Friday, 13 March 2015

Back in Keoladeo

We returned to Keoladeo this morning and called into the forested area known as The Nursery briefly but didn’t pick up anything new apart from Coppersmith Barbet, before walking along a different trail for the rest of the morning. At the start of the trail, around the Forest Rest House, a Tickell’s Thrush proved elusive to everyone and we vowed to return later in the day. This area of the park was totally dry, contrary to my previous visits when it was full of water – I do fear the park authorities do not have a conservation minded approach these days. Anyway, we did find some new birds including Oriental Honey Buzzard, Bonelli’s Eagle, Bay-backed Shrike, Common Woodshrike, a singing Brooks’s Leaf Warbler, Indian Silverbill and a Yellow-crowned Woodpecker was a new trip bird for most of us. Nearing the end of the trail we came upon a pair of Sarus Cranes feeding next to the path and I cannot quite believe how tame they were as they kept feeding and totally ignored us. I had to take off my converter to get a full frame shot – amazing. They fed in the marsh totally unconcerned by us, preened, displayed, began bugling in response to some distant crane calls and eventually they flew off to investigate another pair of cranes encroaching on their feeding area. Wow!

Sarus Cranes

Lunch was again taken at the Temple where some cold drinks and hot chai were much appreciated. This turned out to be a productive session for raptors as we saw Crested Serpent-Eagle, Eastern Imperial Eagle, and a possible Tawny Eagle, as well as both Indian and Greater Spotted Eagles again.
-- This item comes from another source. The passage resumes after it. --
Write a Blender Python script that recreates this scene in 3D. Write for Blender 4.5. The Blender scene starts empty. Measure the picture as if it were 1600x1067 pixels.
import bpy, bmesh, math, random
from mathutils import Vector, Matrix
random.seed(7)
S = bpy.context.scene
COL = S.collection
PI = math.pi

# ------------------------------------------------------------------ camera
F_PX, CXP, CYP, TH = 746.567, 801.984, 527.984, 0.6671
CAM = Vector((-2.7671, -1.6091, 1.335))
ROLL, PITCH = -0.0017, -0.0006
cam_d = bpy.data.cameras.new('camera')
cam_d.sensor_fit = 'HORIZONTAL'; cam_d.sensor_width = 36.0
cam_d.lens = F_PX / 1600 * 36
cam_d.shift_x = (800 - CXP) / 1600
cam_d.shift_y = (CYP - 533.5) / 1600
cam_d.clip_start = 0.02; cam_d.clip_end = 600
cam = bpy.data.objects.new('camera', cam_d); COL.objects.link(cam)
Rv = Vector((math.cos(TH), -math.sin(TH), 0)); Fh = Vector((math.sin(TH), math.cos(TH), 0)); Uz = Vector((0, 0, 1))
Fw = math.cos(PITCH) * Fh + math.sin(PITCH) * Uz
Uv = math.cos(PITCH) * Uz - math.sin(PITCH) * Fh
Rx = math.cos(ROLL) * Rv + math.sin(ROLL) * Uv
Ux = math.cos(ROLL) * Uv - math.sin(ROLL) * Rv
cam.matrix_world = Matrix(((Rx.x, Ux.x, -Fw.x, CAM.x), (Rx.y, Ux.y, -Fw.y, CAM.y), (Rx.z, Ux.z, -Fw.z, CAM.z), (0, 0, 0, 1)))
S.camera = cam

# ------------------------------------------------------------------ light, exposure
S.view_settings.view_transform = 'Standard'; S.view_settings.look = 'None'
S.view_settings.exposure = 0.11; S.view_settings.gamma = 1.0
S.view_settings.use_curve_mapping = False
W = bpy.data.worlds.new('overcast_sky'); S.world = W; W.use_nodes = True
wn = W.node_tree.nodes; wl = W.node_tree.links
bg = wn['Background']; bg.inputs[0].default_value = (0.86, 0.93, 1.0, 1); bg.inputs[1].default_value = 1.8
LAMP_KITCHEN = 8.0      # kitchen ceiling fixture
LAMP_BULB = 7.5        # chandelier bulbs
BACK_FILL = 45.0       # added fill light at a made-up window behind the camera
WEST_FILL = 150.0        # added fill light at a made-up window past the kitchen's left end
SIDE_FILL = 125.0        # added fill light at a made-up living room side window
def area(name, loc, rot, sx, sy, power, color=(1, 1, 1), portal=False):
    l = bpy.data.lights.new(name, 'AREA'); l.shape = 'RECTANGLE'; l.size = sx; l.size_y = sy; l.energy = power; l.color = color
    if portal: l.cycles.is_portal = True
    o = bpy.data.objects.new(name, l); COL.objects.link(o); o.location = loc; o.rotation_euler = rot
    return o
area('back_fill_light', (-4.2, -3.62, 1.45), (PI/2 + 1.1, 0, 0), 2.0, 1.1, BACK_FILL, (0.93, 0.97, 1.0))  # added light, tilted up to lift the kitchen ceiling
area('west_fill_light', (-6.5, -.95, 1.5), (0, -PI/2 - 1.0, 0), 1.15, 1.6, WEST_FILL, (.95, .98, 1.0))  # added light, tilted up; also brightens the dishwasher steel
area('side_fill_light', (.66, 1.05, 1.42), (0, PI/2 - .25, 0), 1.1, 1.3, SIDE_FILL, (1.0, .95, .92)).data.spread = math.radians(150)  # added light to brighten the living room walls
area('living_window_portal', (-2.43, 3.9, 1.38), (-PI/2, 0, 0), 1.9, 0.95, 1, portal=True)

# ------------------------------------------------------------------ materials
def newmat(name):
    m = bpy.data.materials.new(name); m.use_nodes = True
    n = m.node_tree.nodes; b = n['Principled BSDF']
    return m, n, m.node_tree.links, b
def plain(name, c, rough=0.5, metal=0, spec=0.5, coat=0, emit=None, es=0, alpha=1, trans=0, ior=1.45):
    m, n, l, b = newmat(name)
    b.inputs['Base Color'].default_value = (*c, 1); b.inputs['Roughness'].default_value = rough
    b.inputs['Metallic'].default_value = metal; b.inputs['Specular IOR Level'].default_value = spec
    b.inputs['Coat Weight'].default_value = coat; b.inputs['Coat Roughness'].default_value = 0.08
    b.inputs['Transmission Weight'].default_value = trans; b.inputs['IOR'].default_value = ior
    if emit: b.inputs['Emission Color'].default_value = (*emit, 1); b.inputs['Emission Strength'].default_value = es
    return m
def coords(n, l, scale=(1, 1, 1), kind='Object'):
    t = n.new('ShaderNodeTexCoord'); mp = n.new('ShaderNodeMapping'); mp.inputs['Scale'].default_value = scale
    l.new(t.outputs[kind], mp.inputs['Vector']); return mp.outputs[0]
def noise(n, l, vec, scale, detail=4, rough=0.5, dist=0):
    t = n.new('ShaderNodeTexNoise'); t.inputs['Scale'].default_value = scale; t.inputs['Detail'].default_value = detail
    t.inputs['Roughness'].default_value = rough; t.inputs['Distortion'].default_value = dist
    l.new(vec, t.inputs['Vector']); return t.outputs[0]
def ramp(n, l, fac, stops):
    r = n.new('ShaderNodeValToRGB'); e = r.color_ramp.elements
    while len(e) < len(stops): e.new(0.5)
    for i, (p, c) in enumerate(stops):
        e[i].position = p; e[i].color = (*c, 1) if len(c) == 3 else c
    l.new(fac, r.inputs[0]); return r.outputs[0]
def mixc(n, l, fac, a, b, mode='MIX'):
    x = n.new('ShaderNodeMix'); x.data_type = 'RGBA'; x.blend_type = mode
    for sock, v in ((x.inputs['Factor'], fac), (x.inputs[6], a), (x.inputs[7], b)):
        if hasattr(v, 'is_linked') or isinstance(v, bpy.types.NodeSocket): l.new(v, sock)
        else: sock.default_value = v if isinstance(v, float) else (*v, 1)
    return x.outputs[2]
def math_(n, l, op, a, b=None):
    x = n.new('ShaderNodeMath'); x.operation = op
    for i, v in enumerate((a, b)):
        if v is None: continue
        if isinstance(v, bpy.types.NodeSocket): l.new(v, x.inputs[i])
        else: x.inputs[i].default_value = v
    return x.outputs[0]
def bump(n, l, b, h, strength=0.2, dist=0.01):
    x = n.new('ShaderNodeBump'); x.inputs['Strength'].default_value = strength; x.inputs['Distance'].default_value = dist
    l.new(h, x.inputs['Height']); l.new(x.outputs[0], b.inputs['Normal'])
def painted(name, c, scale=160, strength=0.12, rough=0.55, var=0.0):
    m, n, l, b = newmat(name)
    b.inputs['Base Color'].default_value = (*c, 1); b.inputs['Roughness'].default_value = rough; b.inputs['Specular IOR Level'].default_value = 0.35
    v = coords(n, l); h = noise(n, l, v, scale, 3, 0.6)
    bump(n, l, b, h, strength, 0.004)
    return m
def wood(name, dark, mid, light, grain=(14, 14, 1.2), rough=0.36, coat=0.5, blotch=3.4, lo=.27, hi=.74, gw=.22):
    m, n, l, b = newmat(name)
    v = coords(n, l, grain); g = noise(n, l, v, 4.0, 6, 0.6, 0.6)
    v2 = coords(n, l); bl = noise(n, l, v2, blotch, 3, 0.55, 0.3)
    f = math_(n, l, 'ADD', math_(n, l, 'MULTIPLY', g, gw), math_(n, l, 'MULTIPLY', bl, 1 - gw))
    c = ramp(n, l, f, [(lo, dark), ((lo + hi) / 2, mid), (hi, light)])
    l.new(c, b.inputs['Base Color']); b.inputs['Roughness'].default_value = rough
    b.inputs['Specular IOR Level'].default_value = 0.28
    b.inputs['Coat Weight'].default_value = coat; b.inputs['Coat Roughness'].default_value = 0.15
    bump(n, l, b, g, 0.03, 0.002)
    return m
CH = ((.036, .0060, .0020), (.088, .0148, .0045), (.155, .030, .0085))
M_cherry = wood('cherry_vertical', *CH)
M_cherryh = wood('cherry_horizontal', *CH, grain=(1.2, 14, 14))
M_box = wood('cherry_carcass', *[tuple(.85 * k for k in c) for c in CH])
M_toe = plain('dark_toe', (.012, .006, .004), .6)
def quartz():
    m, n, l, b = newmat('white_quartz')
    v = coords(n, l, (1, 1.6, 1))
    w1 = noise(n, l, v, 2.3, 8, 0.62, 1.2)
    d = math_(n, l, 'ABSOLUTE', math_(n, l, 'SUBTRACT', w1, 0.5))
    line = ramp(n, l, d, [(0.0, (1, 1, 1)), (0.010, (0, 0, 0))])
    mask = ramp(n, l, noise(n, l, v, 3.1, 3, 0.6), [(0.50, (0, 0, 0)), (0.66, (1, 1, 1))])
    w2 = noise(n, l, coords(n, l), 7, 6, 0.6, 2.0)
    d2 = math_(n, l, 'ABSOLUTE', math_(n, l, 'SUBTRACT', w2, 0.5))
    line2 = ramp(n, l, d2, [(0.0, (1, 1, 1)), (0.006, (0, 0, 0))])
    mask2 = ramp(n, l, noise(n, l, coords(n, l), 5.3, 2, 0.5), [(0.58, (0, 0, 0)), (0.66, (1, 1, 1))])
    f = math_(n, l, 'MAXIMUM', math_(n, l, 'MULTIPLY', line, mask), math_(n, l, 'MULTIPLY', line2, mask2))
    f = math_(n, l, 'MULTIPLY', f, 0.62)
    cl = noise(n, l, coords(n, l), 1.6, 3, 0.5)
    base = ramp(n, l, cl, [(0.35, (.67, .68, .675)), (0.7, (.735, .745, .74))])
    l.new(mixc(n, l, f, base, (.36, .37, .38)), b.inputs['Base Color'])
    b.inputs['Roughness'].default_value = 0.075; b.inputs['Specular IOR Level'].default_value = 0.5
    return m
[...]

A check from the viewing platform revealed much the same as yesterday and the lake and marsh were still choc full of birds including Eurasian Spoonbills, Temminck’s Stints, and numerous ducks and egrets stretched out over a vast area in front of us.

Black-necked Stork

Eurasian Spoonbill with Lesser Whistling-Ducks

White-throated Kingfisher

Oriental Honey Buzzard

Purple Heron

In the afternoon we went by rickshaw around Mansarovar seeing an Indian Vulture – a huge surprise here considering there population crash over the past decade. We then returned to stake out the Tickell’s Thrush and quickly found it, but again it was extremely shy and only some of us had decent views. So we left and returned to our hotel for an early shower and dinner.